- [WHAT THIS TASK INVOLVES]: Return all lines where the word "Blender" can be found.

- [ENTRIES]:
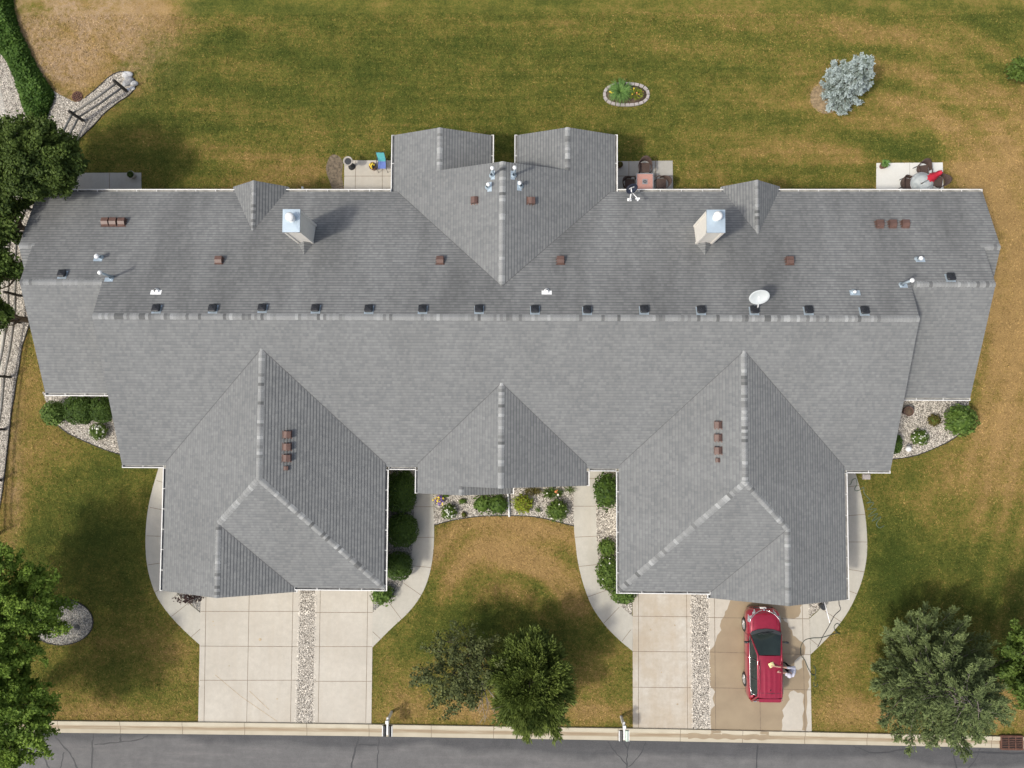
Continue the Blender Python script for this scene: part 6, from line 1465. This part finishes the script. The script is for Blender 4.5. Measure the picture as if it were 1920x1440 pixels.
    # face: nose, brow and ears shaped onto the head
    hb = len(VV); mb = MB(); hc = Hd+Vector((0, 0, .03)); up = Vector((fw.x*.35, fw.y*.35, 1)).normalized()
    mb.lathe(hc+fw*.095-Vector((0, 0, .015)), [(.018, -.022), (.016, 0), (.005, .028)], 8)
    for s in (-1, 1): mb.lathe(hc+sd*s*.088, [(.001, -.03), (.018, -.015), (.02, .012), (.001, .03)], 8)
    VV += [Vector(v) for v in mb.v]; FF += [tuple(hb+q for q in f) for f in mb.f]; mi += [1]*len(mb.f)
    m2 = bpy.data.meshes.new('person_body'); m2.from_pydata([tuple(v) for v in VV], [], FF)
    for k in names: m2.materials.append(M[k])
    m2.polygons.foreach_set('material_index', mi); m2.polygons.foreach_set('use_smooth', [True]*len(FF)); m2.update(); ob = bpy.data.objects.new('body', m2); COL.objects.link(ob); ob.parent = root
    mb = MB(); mb.lathe(hc+up*.02, [(.112, -.01), (.122, .03), (.112, .09), (.075, .13), (.001, .145)], 18, 0); br = hc+up*.02
    mb.grid([[br+fw*.10+sd*u*.075+Vector((0, 0, .01)) for u in (-1, -.5, 0, .5, 1)], [br+fw*(.19-.035*u*u)+sd*u*.07-Vector((0, 0, .005)) for u in (-1, -.5, 0, .5, 1)]]); mb.build('cap', M['capm'], root)
    mb = MB(); mb.lathe(hc-fw*.012, [(.098, -.06), (.104, -.02), (.104, .03), (.1, .035)], 16); mb.build('hair', M['twig'], root)
    c_ = O+Hn; mb = MB(); rr = random.Random(2); rows = []
    for i in range(7): rows.append([(-.13+.045*i+rr.uniform(-.015, .015), -.11+.045*j+rr.uniform(-.012, .012)-(.05 if i in (0, 6) and j == 2 else 0), .012+rr.uniform(0, .03)) for j in range(6)])
    mb.grid(rows); cl = mb.build('wash_cloth', M['yellow_cloth'] if 'yellow_cloth' in M else simple('yellow_cloth', (.78, .72, .36), .85)); cl.location = (c_.x-.03, c_.y+.0, 1.665); cl.rotation_euler = (0, 0, .5); tag(cl, 'crumpled yellow wash cloth in the hand on the red car roof', 'cloth')
person()
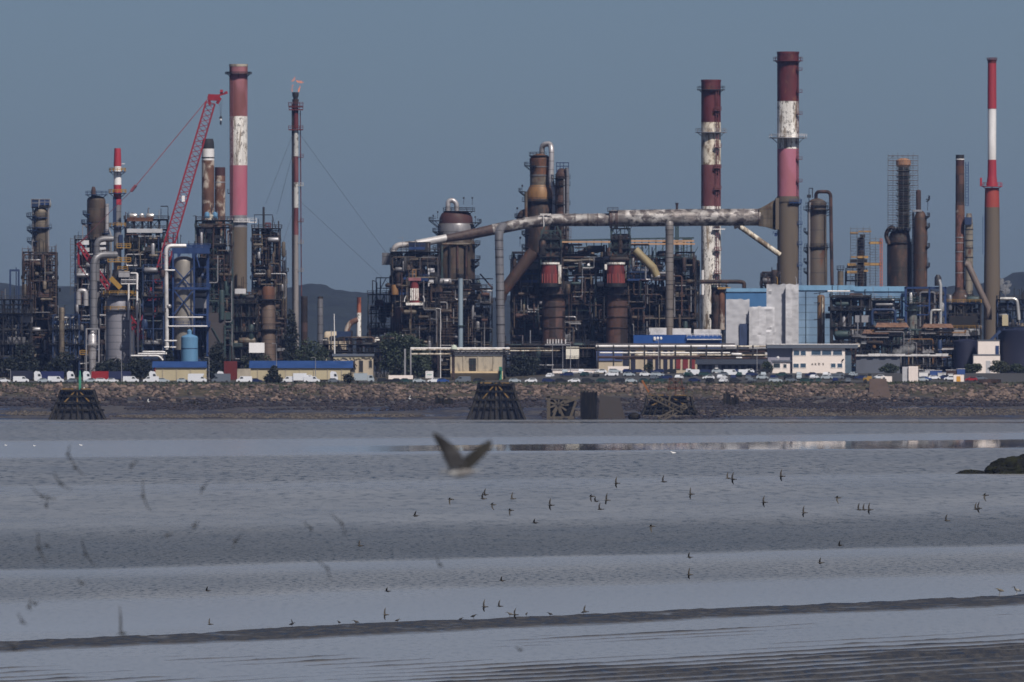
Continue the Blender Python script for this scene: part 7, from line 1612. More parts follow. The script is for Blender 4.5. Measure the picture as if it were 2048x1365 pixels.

- [ANSWER IN FULL]:
Continue the Blender Python script for this scene: part 6, from line 1465. This part finishes the script. The script is for Blender 4.5. Measure the picture as if it were 1920x1440 pixels.
Continue the Blender Python script for this scene: part 7, from line 1612. More parts follow. The script is for Blender 4.5. Measure the picture as if it were 2048x1365 pixels.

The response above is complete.